US Customs and Border Protection commissioner Kevin McAleenan said in a conference call with reporters that 69 migrants were arrested the previous day on the California side of the border.
Another nearly 1000 people ran through vehicle lanes or tried to cross illegally at other parts of the border, he said.
The volatile situation prompted US authorities to close the San Ysidro port of entry, the busiest crossing along the US-Mexico border, for six hours.
The migrant caravan has been camped out in Tijuana for the past two weeks.
It began as a few hundred people who convened at a bus station in San Pedro Sula, Honduras, more than a month ago and quickly swelled into the thousands as it marched and hitchhiked north through Guatemala and Mexico.

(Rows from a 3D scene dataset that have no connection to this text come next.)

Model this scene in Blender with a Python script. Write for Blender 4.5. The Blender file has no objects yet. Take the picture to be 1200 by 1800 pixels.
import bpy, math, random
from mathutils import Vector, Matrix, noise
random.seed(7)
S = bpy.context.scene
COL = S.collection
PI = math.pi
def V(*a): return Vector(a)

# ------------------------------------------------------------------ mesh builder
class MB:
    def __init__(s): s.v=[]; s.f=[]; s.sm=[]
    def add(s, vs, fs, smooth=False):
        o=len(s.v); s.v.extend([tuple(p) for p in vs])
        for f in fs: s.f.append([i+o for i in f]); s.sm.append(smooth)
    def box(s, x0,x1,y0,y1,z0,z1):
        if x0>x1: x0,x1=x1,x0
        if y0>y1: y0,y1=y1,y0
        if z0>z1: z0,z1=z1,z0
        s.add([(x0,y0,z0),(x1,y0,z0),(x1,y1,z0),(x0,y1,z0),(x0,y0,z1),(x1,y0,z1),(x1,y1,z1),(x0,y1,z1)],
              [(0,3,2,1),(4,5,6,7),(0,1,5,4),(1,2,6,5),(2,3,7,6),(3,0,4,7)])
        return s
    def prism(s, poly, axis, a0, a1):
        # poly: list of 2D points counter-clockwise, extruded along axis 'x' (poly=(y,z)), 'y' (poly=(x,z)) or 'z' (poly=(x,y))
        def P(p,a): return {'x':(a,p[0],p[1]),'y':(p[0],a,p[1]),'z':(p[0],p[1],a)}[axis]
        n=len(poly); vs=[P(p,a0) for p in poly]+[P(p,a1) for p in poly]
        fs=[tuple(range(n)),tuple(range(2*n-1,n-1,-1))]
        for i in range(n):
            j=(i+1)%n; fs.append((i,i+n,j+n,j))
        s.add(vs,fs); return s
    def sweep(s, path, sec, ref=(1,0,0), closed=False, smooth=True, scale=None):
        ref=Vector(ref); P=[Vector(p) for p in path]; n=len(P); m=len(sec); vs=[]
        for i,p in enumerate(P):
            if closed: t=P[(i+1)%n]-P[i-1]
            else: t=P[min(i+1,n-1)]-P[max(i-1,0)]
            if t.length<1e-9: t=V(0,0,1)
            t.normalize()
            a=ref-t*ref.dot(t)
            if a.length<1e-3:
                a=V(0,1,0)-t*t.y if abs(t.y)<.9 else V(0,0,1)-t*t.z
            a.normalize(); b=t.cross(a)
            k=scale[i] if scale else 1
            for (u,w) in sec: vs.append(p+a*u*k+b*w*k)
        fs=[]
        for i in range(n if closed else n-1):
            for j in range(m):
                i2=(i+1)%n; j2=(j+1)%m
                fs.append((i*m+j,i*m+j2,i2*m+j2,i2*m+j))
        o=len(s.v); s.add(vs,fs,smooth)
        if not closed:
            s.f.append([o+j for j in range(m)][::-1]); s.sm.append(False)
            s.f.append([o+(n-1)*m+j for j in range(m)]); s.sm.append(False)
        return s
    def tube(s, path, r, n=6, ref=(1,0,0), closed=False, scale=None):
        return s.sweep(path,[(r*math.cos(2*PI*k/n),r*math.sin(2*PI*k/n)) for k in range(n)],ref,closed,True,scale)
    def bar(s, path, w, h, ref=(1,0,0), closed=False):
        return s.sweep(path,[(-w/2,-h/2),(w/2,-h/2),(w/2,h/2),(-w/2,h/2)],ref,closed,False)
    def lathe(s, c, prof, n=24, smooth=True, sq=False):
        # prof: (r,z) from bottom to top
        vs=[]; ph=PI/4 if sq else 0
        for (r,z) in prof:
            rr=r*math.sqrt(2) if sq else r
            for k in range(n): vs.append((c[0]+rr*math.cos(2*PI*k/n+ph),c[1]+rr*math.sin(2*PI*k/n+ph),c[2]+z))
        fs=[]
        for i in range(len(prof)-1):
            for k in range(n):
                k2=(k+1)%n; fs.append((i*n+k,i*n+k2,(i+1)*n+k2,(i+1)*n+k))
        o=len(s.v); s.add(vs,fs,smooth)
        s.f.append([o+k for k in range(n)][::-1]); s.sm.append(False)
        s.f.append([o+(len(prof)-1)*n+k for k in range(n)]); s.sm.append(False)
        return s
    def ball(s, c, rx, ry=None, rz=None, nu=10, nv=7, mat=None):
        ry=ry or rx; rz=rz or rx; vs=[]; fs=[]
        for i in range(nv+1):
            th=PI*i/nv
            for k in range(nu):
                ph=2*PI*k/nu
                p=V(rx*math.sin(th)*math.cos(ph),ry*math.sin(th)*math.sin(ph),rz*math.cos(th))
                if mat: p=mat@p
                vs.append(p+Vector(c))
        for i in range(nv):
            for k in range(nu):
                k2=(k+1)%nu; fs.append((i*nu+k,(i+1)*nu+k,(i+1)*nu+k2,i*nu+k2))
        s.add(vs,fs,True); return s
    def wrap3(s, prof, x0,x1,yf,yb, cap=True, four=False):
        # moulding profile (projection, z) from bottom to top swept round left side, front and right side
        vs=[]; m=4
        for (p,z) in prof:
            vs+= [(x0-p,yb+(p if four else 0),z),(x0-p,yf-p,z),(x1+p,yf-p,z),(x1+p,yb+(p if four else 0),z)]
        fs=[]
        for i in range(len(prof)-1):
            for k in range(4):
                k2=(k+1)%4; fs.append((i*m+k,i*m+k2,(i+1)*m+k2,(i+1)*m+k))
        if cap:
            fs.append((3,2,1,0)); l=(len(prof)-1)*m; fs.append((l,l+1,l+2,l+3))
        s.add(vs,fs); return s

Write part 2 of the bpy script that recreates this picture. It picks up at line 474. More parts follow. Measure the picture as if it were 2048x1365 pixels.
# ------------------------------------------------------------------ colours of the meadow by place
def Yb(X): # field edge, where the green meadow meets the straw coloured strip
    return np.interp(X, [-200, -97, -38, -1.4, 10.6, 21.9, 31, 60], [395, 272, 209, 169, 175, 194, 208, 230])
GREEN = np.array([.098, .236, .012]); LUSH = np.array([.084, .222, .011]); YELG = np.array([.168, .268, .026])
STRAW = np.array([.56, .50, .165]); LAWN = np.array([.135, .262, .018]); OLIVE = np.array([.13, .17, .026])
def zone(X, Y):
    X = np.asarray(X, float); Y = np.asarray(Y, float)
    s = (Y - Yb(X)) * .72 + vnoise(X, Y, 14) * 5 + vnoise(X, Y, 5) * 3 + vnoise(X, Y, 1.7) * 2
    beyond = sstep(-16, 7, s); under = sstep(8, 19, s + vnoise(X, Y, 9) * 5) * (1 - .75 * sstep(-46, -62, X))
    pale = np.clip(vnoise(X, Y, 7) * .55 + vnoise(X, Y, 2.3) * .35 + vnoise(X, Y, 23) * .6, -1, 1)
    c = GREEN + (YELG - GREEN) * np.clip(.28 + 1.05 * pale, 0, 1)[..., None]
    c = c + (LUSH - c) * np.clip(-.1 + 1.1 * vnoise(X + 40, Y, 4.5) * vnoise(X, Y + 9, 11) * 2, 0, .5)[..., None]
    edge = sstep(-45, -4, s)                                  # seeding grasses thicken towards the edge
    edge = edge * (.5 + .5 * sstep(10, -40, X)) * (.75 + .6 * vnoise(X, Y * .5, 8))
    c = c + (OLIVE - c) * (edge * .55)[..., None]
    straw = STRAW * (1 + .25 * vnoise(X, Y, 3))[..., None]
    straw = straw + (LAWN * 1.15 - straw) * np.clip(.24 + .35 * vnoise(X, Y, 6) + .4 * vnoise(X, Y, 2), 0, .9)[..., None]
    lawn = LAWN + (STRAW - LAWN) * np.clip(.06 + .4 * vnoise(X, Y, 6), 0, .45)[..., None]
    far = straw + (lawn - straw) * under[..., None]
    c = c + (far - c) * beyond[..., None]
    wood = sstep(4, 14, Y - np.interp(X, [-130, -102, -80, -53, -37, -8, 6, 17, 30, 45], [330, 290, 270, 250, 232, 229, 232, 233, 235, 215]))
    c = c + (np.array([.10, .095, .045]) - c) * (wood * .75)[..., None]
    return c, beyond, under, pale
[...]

Mexican authorities say there are now more than 8000 migrants involved.
Many of them joined because travelling with a large group is a relatively inexpensive and safe way to cross Mexico, where migrants face many dangers from the drug cartels that control the human-smuggling trade.
Many of the migrants say they want to apply for asylum in the United States, but US border authorities are processing only a small number of asylum seekers per day, so frustration has grown.
That frustration bubbled over yesterday as a protest march by migrants turned into a chaotic scene, with people trying to breach the border fencing and US authorities using tear gas to repel them.